A journey without intermission, "How Shakespeare Won the West" makes its world premiere with the Huntington Theatre Company in previews starting today.

"It is very close to my heart," says the soft-spoken playwright, 57, wearing a button-down shirt and slacks at the theater moments before a recent rehearsal. "It's a joy to watch in rehearsals. I am really enjoying the utter theatricality of the play and the humor of the play. There is a kind of joy that exists inside this play, which is very, very nice, since so many of my plays are so very dark."

It is also the first show of the season for the Huntington's new artistic director, Peter DuBois.
"This play is about the values I want to bring to the theater," DuBois says. "It's a play about ambition, it's incredibly exuberant, and it's about human potential. It really celebrates the art form of theater. . . . I thought this is the way to kick off the year."

Directed by Jonathan Moscone, artistic director of California Shakespeare Theater, "How Shakespeare Won the West" stars Will LeBow as Thomas Jefferson Calhoun, the head of the pioneering acting company; Mary Beth Fisher as Alice, his wife; and Jeremiah Kissel as Edward Oldfield, who masquerades as a renowned British actor despite actually being from Albany, N.Y. During the course of the play, characters take turns narrating sometimes poignant moments of their lives as they travel, each connecting with the audience more intimately as time wears on.
For the prolific Nelson, who won the 2000 Tony for "James Joyce's The Dead" and has had a long and lucrative career as a playwright, "How Shakespeare Won the West" touches themes close to his heart.

"This play is unlike any that I have written in style," Nelson says. "I wanted to talk about how essential theater is, how ingrained it is in so many things, how much a part of this country it is, and in a way celebrate it.

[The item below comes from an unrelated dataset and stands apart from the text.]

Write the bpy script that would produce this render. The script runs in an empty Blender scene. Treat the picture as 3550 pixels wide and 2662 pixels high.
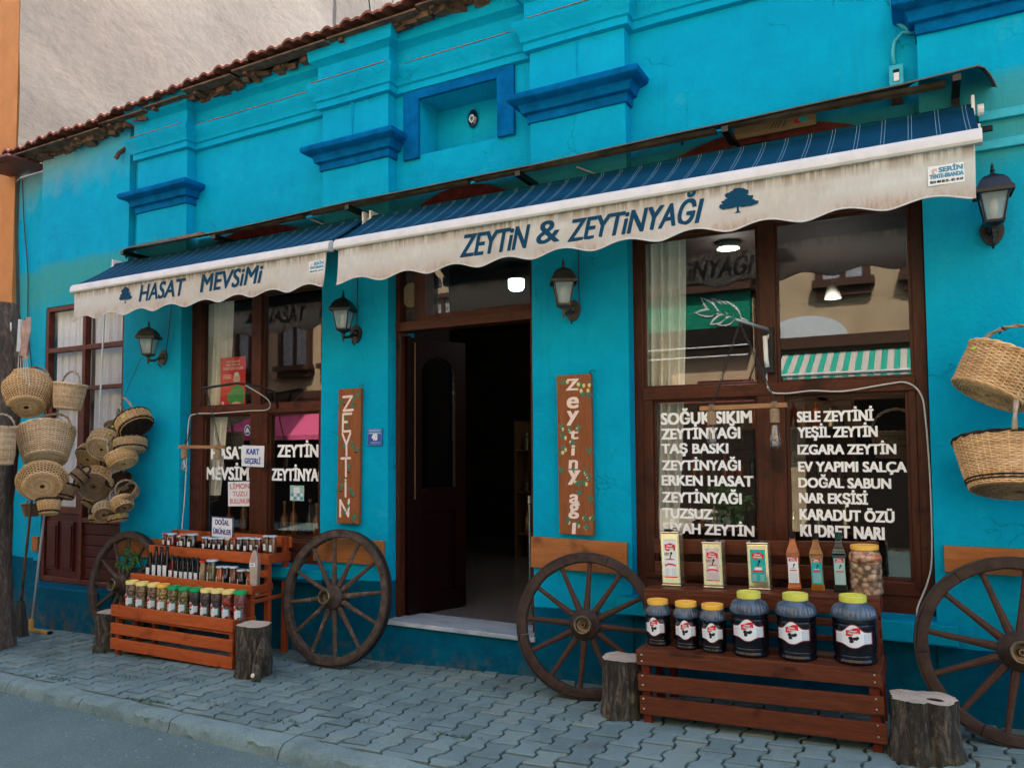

And not celebrate it in a sentimental way, but in a way that is honest and that probes the country a little bit."

The show, eight years in the making, is a companion piece to Nelson's "Two Shakespearean Actors," which played on Broadway in 1992 and was also set in the 19th century, telling the story of a deadly rivalry between two Shakespearean troupes.

"I don't quite know why I go back to the 19th century, but I keep going back there," Nelson says. He traces some of his interest in the period to a bookstore visit when he came across the diaries of William Charles McCready, a 19th-century London-born actor and theater manager. "I was so interested in it I kept it on my shelf for years," Nelson says. Later a tiny obituary in The New York Times about a North Carolina scholar caught his eye. One of her books was titled "How Shakespeare Won the West."

"That title was something," Nelson says, his eyes lighting up.
Since the 1970s, Nelson, a Chicago native, has seen some three dozen of his plays produced, including eight on Broadway and others off Broadway and at many of the nation's major regional theaters. At least 10 of his productions have been staged by England's Royal Shakespeare Company, where he was a resident playwright, traveling back and forth from London to New York.

In many ways, Nelson has been a journeying man. And throughout, it is his curiosity that has guided him most, especially his interest in exile and alienation, in different worlds and cultures and where they meet. His "Between East and West" (1983), for example, was about a Czech emigre couple at a loss in New York City; "Some Americans Abroad" (1990) focused on a group of American academics looking to England for their cultural heritage; and "Goodnight Children Everywhere" (1999) was about four siblings reunited in war-ravaged London after their parents were killed in 1945. That play earned Nelson an Olivier Award, Britain's highest honor.
Three years ago Nelson stunned his admirers by entering a world he'd largely ignored throughout his 30-year career: academia. He was made chairman of the playwriting department at the Yale School of Drama, a coveted post - and another example for Nelson of different cultures meeting, not always easily. After finishing his three-year term, he was replaced by Paula Vogel earlier this year.

"I never taught before, so I taught the last three years," he says. "I learned I love teaching and I learned I loved the students, but I think teaching a professional training program in the theater and academia is a complicated mix. And that says it all."

While Nelson left Yale amicably, some in the blogosphere have speculated that his departure may have had to do with his strong feelings about the development of emerging playwrights.
"I believe strongly that the best way to learn to be a playwright is to see one's work produced," he says, "not have readings, not workshops, but actually a production. That's the way you grow, that's the way you learn."

Nelson says that new playwrights should not have to "jump through hoops" to get a play staged, and that the creation of a play is deeply personal: The playwright should be allowed to simply write.

"The greatest threats to new plays in American theater today are not people who are greedy or people who want to take advantage, it is people who say they want to help," Nelson says. " 'Help' meaning that something had evolved in the theater, an attitude, a perception, that a playwright . . . could not finish their own work. They needed, somehow, other people to help finish their work. That's a concept that has dangerous consequences in the theater."
Nelson is hoping for happy consequences with "How Shakespeare Won the West," his third play at the Huntington. "I love this space, I love this theater, and I love this audience," he says.
Director Moscone believes the audience will gain a new appreciation for great storytelling.

"There's an epic idea, but there's a very personal story," he says. "This is a 100 percent celebration of the essence of theater."